Wednesday, July 27, 2016

Happiness and Persecution

Chuckle (Church bulletin blooper): "Weight Watchers will meet at 7 PM at the First
Presbyterian Church. Please use large double door at the side entrance."
Quote: “There is no place for fear among men and women who trust the Almighty, who do not hesitate to humble themselves in seeking divine guidance through prayer. Though persecutions arise, though reverses come, in prayer we can find reassurance, for God will speak peace to the soul. That peace, that spirit of serenity, is life's greatest blessing. .” --Ezra Taft Benson
"Blessed (happy) are those who are persecuted because of righteousness, for theirs is the kingdom of heaven" (Matthew 5:10 NIV).
Have you asked questions like these? Why do bad things happen to good people? How could a loving God let this to happen to me? How could a merciful God allow my child to be so sick or to die? Why are the righteous persecuted? As we study this beatitude, let's ask God to increase our understanding of His ways.
One of the most inspiring examples of courage in the history of Christendom was the martyrdom of Polycarp, who was burned at the stake for his faith. As an old man, Polycarp was arrested by the Roman authorities and brought to the arena for execution in front of the cheering crowd. The proconsul pressed him hard and said, "Swear, and I will release you. Revile Christ." Polycarp replied, "Eighty and six years have I served him, and he never did me wrong; and how can I now blaspheme my King that has saved me?" (From Eusebius, Ecclesiastical History, Chapter 15).
Hopefully, none of us will face the fate of Polycarp, but I wonder how willing we are to accept persecution, ridicule, or harassment because of our faith. "Persecution" means "to keep on treating someone in a cruel and harsh way." It also means to "harass." or "Ridicule."
God made us to enjoy being loved and liked. When we are in the presence of good friends in an atmosphere of love and acceptance, we live and breathe most freely. To be ridiculed as a child is heartbreaking, and the pain is not lessened as we grow into adulthood. Persecution by harassment and unfair accusations may destroy our feelings of security and cause great anxiety. Of all injuries that can be inflicted on a human being, persecution comes the closest to making life feel like hell on earth.
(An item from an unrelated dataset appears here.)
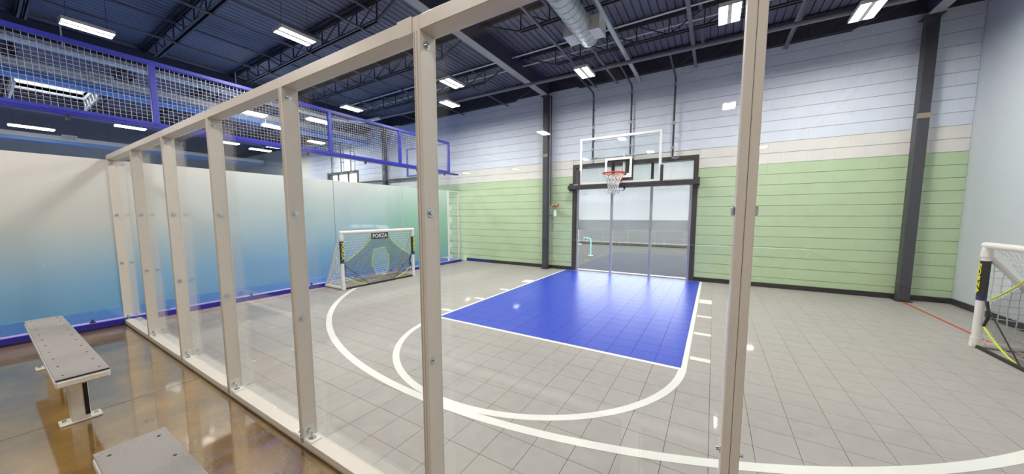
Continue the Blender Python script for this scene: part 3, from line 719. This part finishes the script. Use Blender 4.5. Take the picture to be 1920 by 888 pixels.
m = MB(); m.box(bx0 - 0.04, bx1 + 0.04, BY - 0.03, BY + 0.05, bz0 - 0.06, bz0 + 0.012, c=0.012)
for a, b in ((bx0 - 0.04, bx0 + 0.016), (bx1 - 0.016, bx1 + 0.04)): m.box(a, b, BY - 0.03, BY + 0.05, bz0 + 0.012, bz0 + 0.36, c=0.01)
m.build('edge_padding', 'bronze', h)
rc = Vector((bc, BY - 0.39, 2.445))
rim = MB().ring(rc, (0, 0, 1), 0.228, 0.017, 40, 8).build('rim', 'orange', h)
m = MB(); m.box(bc - 0.09, bc + 0.09, BY - 0.16, BY - 0.012, 2.36, 2.44, c=0.01); m.box(bc - 0.11, bc + 0.11, BY - 0.022, BY - 0.004, 2.29, 2.46, c=0.004)
m.bar((bc - 0.09, BY - 0.15, 2.43), (bc - 0.2, rc.y + 0.10, 2.437), 0.016); m.bar((bc + 0.09, BY - 0.15, 2.43), (bc + 0.2, rc.y + 0.10, 2.437), 0.016)
m.build('rim_bracket', 'orange', rim)
m = MB(); NN = 12; LV = 7
def npt(k, l):
    r = [0.222, 0.19, 0.16, 0.135, 0.118, 0.108, 0.112, 0.12][l]; a = 2 * PI * (k + 0.5 * (l % 2)) / NN
    return (rc.x + r * math.cos(a), rc.y + r * math.sin(a), rc.z - 0.012 - 0.062 * l)
for k in range(NN):
    for l in range(LV):
        m.tube([npt(k, l), npt(k, l + 1)], 0.0075, 5, caps=False)
        m.tube([npt(k + 1 if l % 2 else k, l), npt(k if l % 2 else k - 1, l + 1)], 0.0075, 5, caps=False)
m.build('net', 'net', h)
# wall mount: cross beam, arms, crank
B(-3.36, -0.30, 8.36, 8.46, 2.20, 2.30, c=0.006).build('cross_beam', 'bronze', h); B(-3.2, -0.45, 8.37, 8.43, 2.30, 2.325, c=0.004).build('beam_strip', 'alu', h)
for s in (-1, 1):
    B((-3.36 if s < 0 else -0.40), (-3.26 if s < 0 else -0.30), 8.46, YB - 0.03, 2.16, 2.36, c=0.006).build('wall_bracket', 'bronze', h)
m = MB()
for s in (-1, 1):
    m.box(bc + s * 0.22 - 0.03, bc + s * 0.22 + 0.03, 8.30, 8.36, 2.2, 2.86)
    m.bar((bc + s * 0.22, BY + 0.03, 2.78), (bc + s * 0.22, 8.33, 2.78), 0.05); m.bar((bc + s * 0.22, BY + 0.03, 2.42), (bc + s * 0.22, 8.33, 2.32), 0.05)
    m.bar((bc + s * 0.22, 8.34, 2.74), (bc + s * 0.95, 8.60, 2.80), 0.045)
m.box(bc - 0.25, bc + 0.25, BY + 0.03, BY + 0.06, 2.38, 2.46); m.box(bc - 0.25, bc + 0.25, BY + 0.03, BY + 0.06, 2.75, 2.80)
m.box(bc + 0.02, bc + 0.16, 8.24, 8.3, 2.3, 2.8)
m.build('mount_arms', 'bronze', h)
B(bc + 0.09, bc + 0.14, BY + 0.06, BY + 0.11, 2.4, 2.95, c=0.006).build('actuator', 'white_paint', h)
cr = MB().tube([(bc + 0.12, BY + 0.15, 2.25), (bc + 0.12, BY + 0.15, 2.12)], 0.022, 12).build('crank', 'bronze', h)
MB().cyl((bc + 0.12, BY + 0.15, 2.20), (bc + 0.12, BY + 0.15, 2.235), 0.028, 14).build('collar', 'yellow_print', cr)
MB().tube([(bc + 0.12, BY + 0.15, 2.12), (bc + 0.10, BY + 0.15, 2.09), (bc - 0.08, BY + 0.13, 2.09), (bc - 0.11, BY + 0.13, 2.07), (bc - 0.11, BY + 0.13, 1.98)], 0.009, 8).build('handle', 'zinc', cr)

# ------------------------------------------------------------------ hose valve on the column
v = thing('hose_valve', (-3.80, 8.45, 1.6), 'small brass and red valve with a white tag beside the column', 'valve')
MB().tube([(-3.90, 8.47, 4.72), (-3.90, 8.47, 1.84), (-3.88, 8.46, 1.79), (-3.66, 8.45, 1.79)], 0.02, 10).build('pipe', 'steel_dark', v)
m = MB(); m.cyl((-3.84, 8.45, 1.79), (-3.70, 8.45, 1.79), 0.032, 14); m.cyl((-3.71, 8.45, 1.79), (-3.66, 8.45, 1.79), 0.045, 14); m.cyl((-3.84, 8.45, 1.79), (-3.80, 8.45, 1.79), 0.045, 14); m.build('body', 'brass', v)
m = MB(); m.ring((-3.76, 8.44, 1.72), (0, 0, 1), 0.045, 0.009, 18, 6); m.cyl((-3.76, 8.45, 1.79), (-3.76, 8.44, 1.71), 0.012, 10); m.build('hand_wheel', 'red', v)
B(-3.775, -3.70, 8.415, 8.418, 1.49, 1.65).build('tag', 'paper', v)
MB().tube([(-3.75, 8.43, 1.72), (-3.74, 8.417, 1.65)], 0.002, 4).build('tag_string', 'paper', v)

# ------------------------------------------------------------------ lettering
def text_mesh(s, size):
    cu = bpy.data.curves.new('lettering', 'FONT'); cu.body = s; cu.size = size; cu.extrude = 0.0008; cu.align_x = 'CENTER'; cu.align_y = 'CENTER'; cu.offset = size * 0.03
    cu.resolution_u = 3
    o = bpy.data.objects.new('lettering', cu); COL.objects.link(o)
    bpy.context.view_layer.update(); dg = bpy.context.evaluated_depsgraph_get()
    me = bpy.data.meshes.new_from_object(o.evaluated_get(dg)); bpy.data.objects.remove(o); bpy.data.curves.remove(cu); me.name = 'lettering'; return me
def letter(me, m, loc, rot, parent, scale=(1, 1, 1)):
    me = me.copy(); me.materials.clear(); me.materials.append(M[m])
    o = bpy.data.objects.new('lettering', me); COL.objects.link(o); o.parent = parent; o.location = Vector(loc) - ROOT[parent.name]; o.rotation_euler = rot; o.scale = scale; return o
TXT = text_mesh('FORZA', 0.1)

# ------------------------------------------------------------------ five-a-side goals
def goal(xf, y0, y1, s, label, depth=0.66):
    """front plane at x = xf; s = -1: depth runs to -x, s = +1: to +x"""
    H = 1.21; R = 0.036; xb = xf + s * depth
    t = thing('soccer_goal', ((xf + xb) / 2, (y0 + y1) / 2, 0), label, 'goal', 'white soccer goals')
    for yy in (y0, y1): MB().tube([(xf, yy, R), (xf, yy, H - R)], R, 14).build('upright', 'pvc', t)
    MB().tube([(xf, y0 - R, H - R), (xf, y1 + R, H - R)], R, 14).build('crossbar', 'pvc', t)
    for yy in (y0, y1):
        MB().tube([(xf - s * R, yy, R), (xb, yy, R)], R, 14).build('side_base_tube', 'pvc', t)
        MB().tube([(xf + s * 0.03, yy, H - 0.17), (xb, yy, R)], R * 0.72, 12).build('brace_tube', 'pvc', t)
        m = MB(); m.cyl((xf, yy, H - 0.17), (xf, yy, H - 0.08), R * 1.22, 14); m.cyl((xf, yy, 0.005), (xf, yy, 0.12), R * 1.22, 14); m.build('joint_sleeve', 'pvc', t)
    MB().tube([(xb, y0, R), (xb, y1, R)], R, 14).build('back_base_tube', 'pvc', t)
    # net: sloped back with a little sag, and the two sides
    m = MB(); cy_ = 34; cz = 20
    ph = random.random() * 6
    def P(i, j):
        u = i / cy_; vv = j / cz; y = y0 + (y1 - y0) * u; z = 0.05 + (H - 0.10) * vv
        k = (z - 0.05) / (H - 0.10); x = xb + (xf + s * 0.05 - xb) * k
        sag = 0.05 * math.sin(PI * vv) * (0.6 + 0.4 * math.sin(5 * u + ph))
        return (x + s * sag * 0.4 + 0.006 * math.sin(9.1 * i + 3.3 * j), y + 0.008 * math.sin(5.7 * j + i), z - sag + 0.006 * math.cos(4.3 * i + 7 * j))
    for i in range(cy_ + 1): m.tube([P(i, j) for j in range(cz + 1)], 0.0045, 4, caps=False)
    for j in range(cz + 1): m.tube([P(i, j) for i in range(cy_ + 1)], 0.0045, 4, caps=False)
    m.build('back_net', 'net', t)
    for yy in (y0, y1):
        m = MB()
        for k in range(1, 12):
            x = xf + s * depth * k / 12; zt = (H - 0.14) * (1 - k / 12) + 0.04
            m.tube([(x, yy + 0.01 * math.sin(3 * k + z_ * 9), 0.05 + (zt - 0.05) * z_ / 4) for z_ in range(5)], 0.0052, 4, caps=False)
        for k in range(1, 13):
            z = 0.05 + (H - 0.2) * k / 13; xe = xf + s * depth * (1 - (z - 0.04) / (H - 0.14)); 
            m.tube([(xf, yy, z), ((xf + xe) / 2, yy + 0.012 * math.sin(4 * k), z - 0.02), (xe, yy, z)], 0.0052, 4, caps=False)
        m.build('side_net', 'net', t)
    m = MB()
    for k in range(1, 30): yy = y0 + (y1 - y0) * k / 30; m.tube([(xf + s * 0.16, yy, 0.012), (xf + s * 0.3 * (1 + 0.1 * math.sin(k)), yy + 0.01, 0.03 + 0.01 * math.sin(2 * k)), (xb, yy, 0.06)], 0.0052, 4, caps=False)
    for k in range(7): xx = xf + s * (0.16 + (depth - 0.2) * k / 6); m.tube([(xx + 0.012 * math.sin(q_ * 1.7 + k), y0 + (y1 - y0) * q_ / 20, 0.014 + 0.007 * k) for q_ in range(21)], 0.0052, 4, caps=False)
    m.build('floor_net', 'net', t)
    # front target sheet with cut corners and a middle hole
    yc = (y0 + y1) / 2; hw = (y1 - y0) / 2 - 0.05; xs = xf + s * 0.02
    def halfw(z):
        if z > 0.55: k = (1.08 - z) / 0.53; return 0.23 + (hw - 0.23) * (k ** 1.5)
        if z > 0.26: return hw
        k = max(0, (z - 0.02) / 0.24); return 0.34 + (hw - 0.34) * (k ** 0.7)
    hole = [(0.13, 0.80), (-0.15, 0.77), (-0.22, 0.46), (-0.13, 0.20), (0.13, 0.16), (0.22, 0.30), (0.24, 0.60)]
    def inhole(y, z):
        c = False; n = len(hole)
        for i in range(n):
            a = hole[i]; b = hole[i - 1]
            if (a[1] > z) != (b[1] > z) and y < (b[0] - a[0]) * (z - a[1]) / (b[1] - a[1]) + a[0]: c = not c
        return c
    m = MB(); dy, dz = 0.02, 0.02; vs = {}; 
    nz = int(1.06 / dz)
    def V(i, j):
        y = yc + i * dy; z = 0.02 + j * dz; return (xs + s * (0.03 * math.sin(PI * z / 1.1) + 0.004 * math.sin(20 * y)), y, z)
    for j in range(nz):
        z = 0.03 + j * dz; n_ = int(halfw(z) / dy)
        for i in range(-n_, n_):
            if inhole((i + 0.5) * dy, z): continue
            m.add([V(i, j), V(i + 1, j), V(i + 1, j + 1), V(i, j + 1)], [(0, 1, 2, 3)])
    sheet = m.build('target_sheet', 'mesh_cloth', t)
    def edge(pts, mk, r=0.009): MB().tube(pts, r, 6).build('edge_tape', mk, sheet)
    for sg in (-1, 1):
        edge([(xs, yc + sg * halfw(z), z) for z in [1.08 - 0.05 * k for k in range(11)]], 'yellow')
        edge([(xs, yc + sg * hw, 0.55), (xs + s * 0.02, yc + sg * (hw - 0.02), 0.40), (xs, yc + sg * hw, 0.26)], 'black_cloth', 0.014)
        edge([(xs, yc + sg * halfw(z), z) for z in [0.26 - 0.03 * k for k in range(9)]], 'yellow')
        edge([(xs, yc + sg * (hw - 0.01), 0.5), (xs, yc + sg * 0.32, 0.03)], 'black_cloth', 0.006)
    edge([(xs + s * 0.025, yc + a, b) for a, b in hole] + [(xs + s * 0.025, yc + hole[0][0], hole[0][1])], 'yellow')
    MB().tube([(xf - s * 0.0, y0 + 0.02, 0.018), (xf - s * 0.0, y1 - 0.02, 0.018)], 0.018, 8).build('ground_strap', 'black_cloth', t)
    bn = B(xs - 0.004, xs + 0.004, yc - 0.215, yc + 0.215, 1.0, 1.135).build('banner', 'black_cloth', t)
    rz = PI / 2 if s < 0 else -PI / 2
    letter(TXT, 'white_print', (xs - s * 0.0055, yc, 1.065), (PI / 2, 0, rz), bn, (1.18, 1.2, 1))
    for yy in (y0, y1):
        m = MB(); m.cyl((xf, yy, 0.59), (xf, yy, 1.0), R * 1.06, 16); sl = m.build('name_sleeve', 'black_cloth', t)
        for off in (0,):
            letter(TXT, 'yellow_print', (xf - s * (R * 1.06 + 0.001), yy, 0.80), (PI / 2, PI / 2, rz) if s < 0 else (PI / 2, PI / 2, rz), sl, (1.08, 0.72, 1))
        m = MB(); m.cyl((xf, yy, 0.55), (xf, yy, 0.59), R * 1.07, 16); m.build('logo_band', 'base_blue', sl)
    return t
goal(-6.40, 3.87, 5.72, -1, 'white net goal before the frosted wall', 0.62)
goal(2.64, 4.08, 5.93, 1, 'white net goal by the plain right wall, cut by the picture edge', 0.80)

# ------------------------------------------------------------------ benches
def bench(x0, x1, y0, y1, label, legs):
    t = thing('bench', ((x0 + x1) / 2, (y0 + y1) / 2, -0.012), label, 'bench', 'white lobby benches')
    B(x0, x1, y0, y1, 0.385, 0.438, c=0.012).build('seat_frame', 'bench_white', t)
    B(x0 + 0.006, x1 - 0.006, y0 + 0.004, y1 - 0.004, 0.438, 0.446).build('edge_seam', 'bench_edge', t)
    tp = B(x0 + 0.003, x1 - 0.003, y0 + 0.002, y1 - 0.002, 0.446, 0.452, c=0.002).build('seat_mat', 'bench_top', t)
    n = max(2, int((x1 - x0) / 0.26))
    for k in range(n + 1):
        xx = x0 + 0.08 + (x1 - x0 - 0.16) * k / n
        for yy in (y0 + 0.04, y1 - 0.04): MB().cyl((xx, yy, 0.452), (xx, yy, 0.4535), 0.007, 8).build('screw', 'bench_edge', tp)
    for lx in legs:
        yc = (y0 + y1) / 2
        l = B(lx - 0.05, lx + 0.05, yc - 0.045, yc + 0.045, 0.004, 0.385, c=0.004).build('leg', 'bench_white', t)
        B(lx + 0.049, lx + 0.052, yc + 0.02, yc + 0.042, 0.03, 0.38).build('channel', 'dark_hole', l)
        B(lx - 0.055, lx + 0.055, yc - 0.10, yc + 0.10, -0.012, 0.004, c=0.004).build('foot_plate', 'bench_white', l)
        for yy in (yc - 0.075, yc + 0.075): MB().cyl((lx, yy, 0.004), (lx, yy, 0.016), 0.012, 6).build('foot_bolt', 'zinc', l)
    return t
bench(-5.96, -3.61, 0.20, 0.435, 'whole white bench with a grey top beside the glass partition', (-4.02, -5.70))
bench(-2.34, 0.05, 0.20, 0.435, 'nearest bench end at the bottom edge of the picture', (-1.95, -0.35))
With this in mind, the Lord's final beatitude is the most difficult to understand and accept. "Happy (blessed) are those who are persecuted because of righteousness, for theirs is the kingdom of heaven."
Persecution seems to be the absolute opposite of happiness. Also, it seems strange that a compassionate Lord would encourage the persecuted to rejoice in their persecution. this is a paradox -- a statement that seems to contradict itself -- or appears to be false even when it's true. The statement, "Blessed are those who are persecuted" seems contradictory, confusing, and humanly impossible.
I came across this statement by Oswald Chambers: "To choose to suffer means there's something wrong; to choose God's will even if it means suffering is a very different thing. No healthy Christian ever chooses suffering; he chooses to do God's will, as Jesus did, whether it means suffering or not." As we digest this statement, we can better understand what Jesus meant by this beatitude. How can a person be happy when persecuted for his or her faith? The happiness comes from knowing we are a part of God's eternal kingdom -- that we are following him and pleasing him -- that he will give us the strength to endure.